5. The compressor as set forth in claim 1, wherein said compression chambers deliver a compressed fluid into said single discharge chamber, with said discharge ports being located on opposed sides of said baffle plate.

6. The compressor as set forth in claim 1, wherein said baffle plate contacts said discharge plate.

7. The compressor as set forth in claim 1, wherein said baffle plate extends generally parallel to a direction of flow through said discharge ports.

8. A compressor comprising:

a screw compressor for receiving a fluid to be compressed, and compressing the fluid, said screw compressor unit having at least two compression chambers, wherein each of said compression chambers are defined between a central drive screw and one of an opposed side screw, said two compression chambers delivering a compressed refrigerant into a single discharge chamber defined in a discharge housing, said compression chambers delivering the compressed fluid through a discharge plate having associated discharge ports and into said single discharge chamber; and

a baffle plate within said discharge chamber and located between said two discharge ports, and said baffle plate generally bisecting said discharge chamber.

9. The compressor as set forth in claim 8, wherein said discharge port is reduced in cross-sectional area from an upstream end adjacent said compression chambers to a downstream end.

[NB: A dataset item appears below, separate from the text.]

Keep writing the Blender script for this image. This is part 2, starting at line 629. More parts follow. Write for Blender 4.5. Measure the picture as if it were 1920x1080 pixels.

10. A compressor comprising:

a compressor pump unit for receiving a fluid to be compressed, and compressing the fluid, said compressor unit having at least two compression chambers, with said two compression chambers delivering a compressed refrigerant into a single discharge chamber defined in a discharge housing;

at least one baffle plate within said discharge chamber and located between said two compression chambers; and

said compressor pump unit is a screw compressor with a central drive screw and two side screws, with one of said two compression chambers being defined between said central screw and each of said side screws.